The third (and final) showing for our Gary. Cars was a UK number one single for Numan in 1979. But that evocative lead sound that plays the long sustained notes? It’s the ‘Strings’ preset from a Polymoog.
The Polymoog was Moog’s first polyphonic synth; Gary had already brought the sound of the Minimoog to the top of the charts with his previous single Are ‘Friends’ Electric?. Time to air its younger, less-celebrated polyphonic sister for Cars, creating one of the most evocative synth parts we’ve ever heard.
Listen: Gary Numan - Cars
How to get the sound
This simple sound should be very easy to recreate, but there’s a problem. The original Polymoog was designed using the ‘divide down’ circuitry that was incorporated into home organs of the time, and exhibits the same drawbacks. Without getting too technical, this divide down technology is an electronic shortcut that gave home organs lots of polyphony but unfortunately has a thin ‘weedy’ sound, especially when compared to traditional analogue synths.
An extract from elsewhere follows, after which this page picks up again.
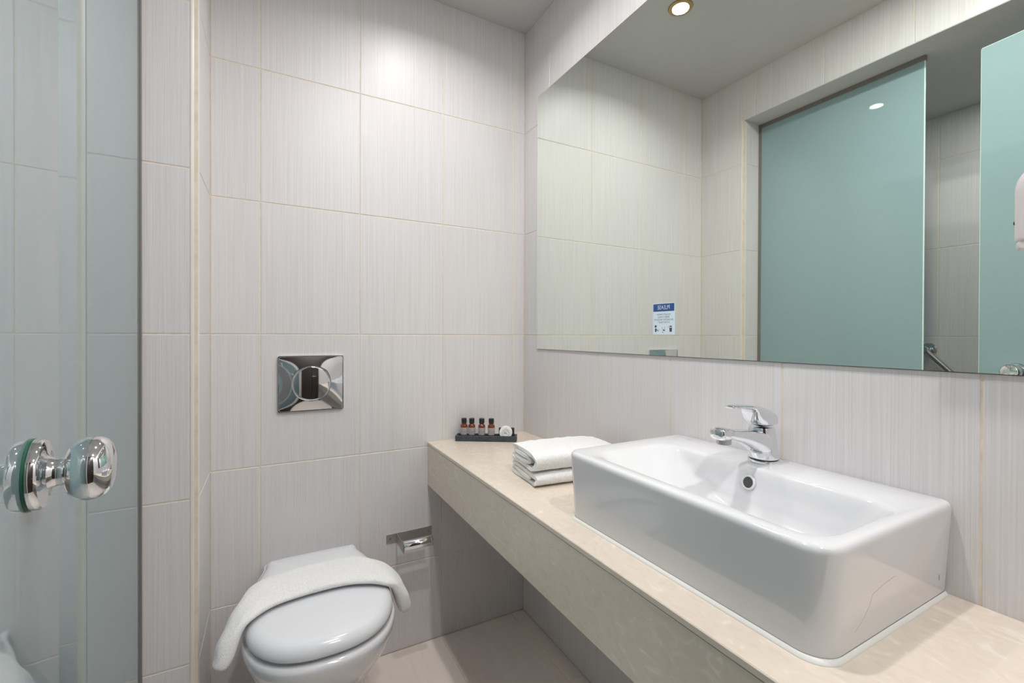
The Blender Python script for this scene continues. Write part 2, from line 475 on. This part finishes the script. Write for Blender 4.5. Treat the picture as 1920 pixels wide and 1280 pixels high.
# wall dispenser at the frame's right edge, fixed on the mirror
def dispenser():
    x0, x1, y0, y1, z0, z1 = .822, XM-.0003, .085, .203, 1.232, 1.335
    t = thing('wall_dispenser', (XM, (y0+y1)/2, z0), 'pale plastic wall dispenser with a rounded top on the mirror at the right edge', 'dispenser')
    rings = []
    for k, (x, ins) in enumerate([(x1, 0), (x0+.012, 0), (x0+.005, .002), (x0+.0015, .005), (x0, .010)]):
        r = [(x, q[0], q[1]) for q in rrect(y0+ins, y1-ins, z0+ins*.4, z1-ins, (.006, .006, .034, .034), 0, 8, 4)]
        rings.append(r)
    loc(part('housing', loft(rings), M['off_white'], t), t)
    rings = [[(x, q[0], q[1]) for q in rrect(y0+.002+i, y1-.003-i, z0-.009+i, z0+.004, .004, 0, 5, 4)] for x, i in ((x1, 0), (x0+.006, 0), (x0+.002, .003))]
    loc(part('base_lip', loft(rings), M['off_white'], t), t)
    loc(part('lock_button', lathe([(.0024, y1-.001), (.0024, y1+.0006), (.0012, y1+.0009)], 12, 'y', org=(x0+.012, 0, z0+.028)), M['black'], t), t)
dispenser()

# ------------------------------------------------------------------ vanity counter
ct = thing('vanity_counter', (.7, .3, 0), 'long beige marble counter with a deep front apron along the right wall', 'counter')
loc(box('top_slab', XC-.001, XR-.0005, YR+.002, YB-.0008, CT-.0115, CT, M['stone'], ct, .0015), ct)
loc(box('front_apron', XC, XC+.02, YR+.002, YB-.0008, .570, CT-.0127, M['stone'], ct, .0008), ct)
loc(box('support_panel', XC+.022, XR-.0008, YR+.002, YB-.001, CT-.06, CT-.0128, M['stone'], ct), ct)

# ------------------------------------------------------------------ washbasin
BX0, BX1, BY0, BY1, BZ = .556, XR-.0012, .279, .807, .868
def basin():
    t = thing('washbasin', (.73, .54, CT), 'white rectangular countertop washbasin with a chrome tap ledge', 'basin')
    rf = (.040, .012, .012, .034)
    rings = []
    def ring(i, z, dx=0, bot=0):   # inset i, bottom taper
        return rrect(BX0+i+dx, BX1-i*.5, BY0+i, BY1-i, tuple(max(q-i*.6, .004) for q in rf), z, 8, 14)
    rings += [ring(.008, CT+.0005), ring(.0065, CT+.02), ring(.003, CT+.08), ring(.0006, BZ-.026), ring(.0001, BZ-.012), ring(0, BZ-.0095), ring(.0003, BZ-.0070), ring(.0013, BZ-.0040), ring(.0034, BZ-.0015), ring(.0065, BZ-.0003), ring(.009, BZ)]
    ro = .045
    def bowl(i0, i1, j0, j1, z, r): return rrect(.585+i0, .797-i1, BY0+.022+j0, BY1-.058-j1, r, z, 8, 14)
    rings += [bowl(-.004, -.006, -.003, -.008, BZ, ro), bowl(0, -.001, .001, 0, BZ-.0018, ro), bowl(.0035, .003, .004, .012, BZ-.007, ro),
              bowl(.008, .007, .010, .030, BZ-.020, ro), bowl(.014, .012, .018, .060, BZ-.040, .048), bowl(.022, .018, .030, .10, BZ-.062, .05),
              bowl(.030, .024, .045, .13, BZ-.075, .05), bowl(.044, .036, .07, .16, BZ-.083, .045), bowl(.07, .06, .13, .20, BZ-.087, .025)]
    o = part('bowl', loft(rings), M['ceramic'], t, 60); loc(o, t)
    bead = [rrect(BX0+.006-k, BX1, BY0+.006-k, BY1-.006+k, (.036, .012, .012, .03), CT+h, 8, 14) for k, h in ((.0030, .0003), (.0022, .003), (-.001, .0055))]
    loc(part('sealant_bead', loft(bead, False, False), M['sealant'], t), t)
    # overflow: a chrome ring round a hole in the bowl's back slope
    oc = Vector((.7868, .536, .8395)); nrm = Vector((-1, 0, .28)).normalized()
    q = Vector((1, 0, 0)).rotation_difference(nrm).to_matrix().to_4x4(); q.translation = oc
    def at(vf): return [tuple(q @ Vector(p)) for p in vf[0]], vf[1]
    loc(part('overflow_ring', at(lathe([(.0100, .0005), (.0103, .0028), (.0118, .0036), (.0135, .0028), (.0142, .0)], 32, 'x', False, False)), M['ceramic'], t), t)
    loc(part('overflow_hole', at(lathe([(.0102, .0012), (.004, .0008)], 24, 'x', False, True)), M['black_hole'], t), t)
    loc(part('drain', lathe([(.022, BZ-.0862), (.021, BZ-.0845), (.014, BZ-.0835), (.005, BZ-.0825)], 24, 'z', org=(.69, .46, 0)), M['chrome'], t), t)
    g = G()
    M0 = .757
    for k in range(7): g.add(*chbox(.871, .874, M0-k*.0034, M0+.002-k*.0034, BZ-.0004, BZ+.0002))
    loc(fix_normals(g.build('maker_mark', M['label'], t)), t)
basin()
def basin_marks():
    t = bpy.data.objects['washbasin']
    def track(name, pts, r):
        loc(part(name, tube(pts, r, 5), M['label'], t), t)
    side = lambda z: BY0+.0065-(z-CT-.02)/.06*.0035
    track('hairline_crack', [(x, side(z), z) for x, z in ((.722, .799), (.695, .7965), (.664, .790), (.658, .777), (.644, .763), (.625, .752))], .0002)
    track('chip_mark', [(.864, side(.764), .764), (.8655, side(.755), .755)], .0008)
basin_marks()

def sup(cx, cy, a, b, n, e=2.6):
    """superellipse points"""
    out = []
    for i in range(n):
        t = 2*PI*i/n; c, s = math.cos(t), math.sin(t)
        out.append((cx+a*math.copysign(abs(c)**(2/e), c), cy+b*math.copysign(abs(s)**(2/e), s)))
    return out
def tap():
    x, y, z = .846, .545, BZ
    t = thing('mixer_tap', (x, y, z), 'chrome single-lever mixer tap on the washbasin ledge', 'tap')
    def P(o): return loc(o, t)
    P(part('base_ring', lathe([(.0285, z-.0003), (.0290, z+.003), (.0285, z+.0065), (.0265, z+.0078)], 36, 'z', org=(x, y, 0)), M['chrome'], t))
    P(part('gasket', lathe([(.0262, z+.0070), (.0262, z+.0100)], 36, 'z', org=(x, y, 0)), M['black'], t))
    body = []
    for h, rx, ry, dx in ((.0098, .0262, .0262, 0), (.013, .0268, .0265, 0), (.022, .0255, .0252, -.001), (.035, .0245, .0240, -.002), (.048, .0245, .0235, -.004), (.058, .0245, .0232, -.006), (.066, .0240, .0228, -.007), (.0705, .0225, .0215, -.007)):
        body.append([(px, py, z+h) for px, py in sup(x+dx, y, rx, ry, 36, 2.1)])
    P(part('body', loft(body), M['chrome'], t, 50))
    sp = []
    for px, zb, zt, hw in ((.846, .882, .934, .020), (.832, .882, .9345, .0236), (.822, .8870, .9348, .0226), (.812, .8930, .9353, .0212), (.800, .9005, .9362, .0196), (.785, .9085, .938, .0181), (.765, .9160, .9405, .0165), (.745, .9215, .943, .0158), (.729, .9245, .945, .0154), (.7285, .9247, .9448, .0152)):
        sp.append([(px, q[0], q[1]) for q in sup(y, (zb+zt)/2, hw, (zt-zb)/2, 32, 2.6)])
    P(part('spout', loft(sp), M['chrome'], t, 50))
    tip = []
    for px, zb, zt, hw in ((.7283, .9245, .9470, .0160), (.722, .9243, .9478, .0163), (.714, .925, .9482, .0160), (.7085, .9265, .9478, .0148), (.706, .930, .9450, .011)):
        tip.append([(px, q[0], q[1]) for q in sup(y, (zb+zt)/2, hw, (zt-zb)/2, 32, 3.2)])
    P(part('spout_tip', loft(tip), M['chrome'], t, 50))
    P(part('aerator', lathe([(.0115, .9165), (.0128, .9175), (.0128, .9265)], 24, 'z', org=(.7275, y, 0)), M['steel'], t))
    lv = []
    for px, zb, zt, hw in ((.8675, .945, .950, .010), (.8655, .9415, .957, .0165), (.860, .9400, .9645, .0210), (.851, .9392, .9705, .0235), (.840, .9392, .9752, .0245), (.829, .9395, .9785, .0240), (.820, .9425, .9805, .0225), (.8125, .9455, .982, .0205), (.806, .953, .9828, .0195), (.801, .9680, .9832, .0186), (.797, .9740, .9840, .0178), (.79, .9760, .9848, .0160), (.77, .9782, .9858, .0142), (.752, .9798, .9862, .0130), (.744, .9808, .9860, .0110), (.7425, .9825, .9852, .008)):
        lv.append([(px, q[0], q[1]) for q in sup(y, (zb+zt)/2, hw, (zt-zb)/2, 32, 2.7)])
    P(part('lever', loft(lv), M['chrome'], t, 60))
    P(part('pop_up_rod', lathe([(.003, z+.05), (.003, z+.058), (.0055, z+.0595), (.0055, z+.066), (.003, z+.068)], 14, 'z', org=(x+.0225, y-.001, 0)), M['chrome'], t))
tap()

# ------------------------------------------------------------------ folded towels on the counter
def fold_section(kind, w, h):
    """centre line of the folded cloth in (y, z); y<0 faces the camera side"""
    if kind == 'upper':      # wrapped: thick outer fold round a double inner fold
        return [(.42*w, .87*h), (.2*w, .89*h), (-.2*w, .90*h), (-.37*w, .88*h), (-.455*w, .74*h), (-.47*w, .52*h), (-.44*w, .28*h), (-.36*w, .13*h),
                (-.1*w, .115*h), (.2*w, .115*h), (.38*w, .13*h), (.455*w, .24*h), (.40*w, .36*h), (.2*w, .37*h), (-.15*w, .37*h), (-.25*w, .45*h), (-.25*w, .56*h), (-.15*w, .64*h), (.15*w, .64*h), (.40*w, .63*h)]
    return [(.45*w, .85*h), (.2*w, .83*h), (-.2*w, .82*h), (-.38*w, .80*h), (-.46*w, .68*h), (-.47*w, .5*h), (-.45*w, .31*h), (-.37*w, .18*h),
            (-.1*w, .17*h), (.2*w, .17*h), (.41*w, .18*h), (.455*w, .33*h), (.40*w, .50*h), (.15*w, .50*h), (-.20*w, .50*h), (-.26*w, .50*h)]
def towel(name, org, rot, kind, length, w, h, label, thick):
    t = thing(name, org, label, 'towel', 'folded towels on the counter', (0, 0, rot))
    cl = catmull([(a, b) for a, b in fold_section(kind, w, h)], 5)
    th = thick*h
    up, dn = [], []
    for i, p in enumerate(cl):
        q0, q1 = cl[max(i-1, 0)], cl[min(i+1, len(cl)-1)]
        d = Vector((q1[0]-q0[0], q1[1]-q0[1])).normalized(); n = Vector((-d.y, d.x))
        e = th*min(1, .72+.28*min(i, len(cl)-1-i)/2)
        up.append((p[0]+n.x*e, p[1]+n.y*e)); dn.append((p[0]-n.x*e, p[1]-n.y*e))
    prof = up+dn[::-1]
    rings = []
    K = 18
    for k in range(K+1):
        u = k/K; x = u*length
        bulge = 1-.10*(2*u-1)**4
        e = min(k, K-k)
        sh = {0: .0, 1: 1}.get(e, 1)
        ring = []
        for j, (a, b) in enumerate(prof):
            nz = .0009*math.sin(37*u+9*b/h*3)+.0007*math.sin(61*u+5*a/w*6)
            ring.append((x+.0022*math.sin(j*.35), a*(1 if sh else .985)+nz, max(.0004, b*bulge+nz*.6*(b/h))))
        rings.append(ring)
    v, f = loft(rings, False, False)
    n, m = len(prof), len(up)
    for base, rev in ((0, True), (K*n, False)):
        for i in range(m-1):
            q = (base+i, base+i+1, base+n-2-i, base+n-1-i)
            f.append(q[::-1] if rev else q)
    part('cloth', (v, f), M['terry'], t, 60)
    return t
TA = math.radians(-6)
towel('hand_towel', (.596, 1.062, CT+.0006), TA, 'lower', .255, .172, .037, 'white folded terry towel lying under the other towel on the counter', .135)
towel('hand_towel', (.594, 1.060, CT+.0375), TA, 'upper', .250, .166, .052, 'white folded terry towel on top of the pair beside the washbasin', .100)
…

Modern soft synths avoid sounding weedy by design, so to get that thin Polymoog sound we’ll have to be clever. Use two sawtooth oscillators set to the same pitch but lightly detuned (5-10 cents between them). Use an attack envelope of around 50ms, and release of around 300ms to adjust the volume of the sound. Set the cutoff of your low-pass filter so the sound is bright but not too bright, with no resonance. To approximate the weediness of a Polymoog, gently filter out the lower frequencies in the sound with a high-pass filter - a 6dB/octave slope would be best at around 200Hz.
The finishing touch is gentle but fast (4Hz) frequency modulation to introduce vibrato to the sound. Don’t forget to add reverb too!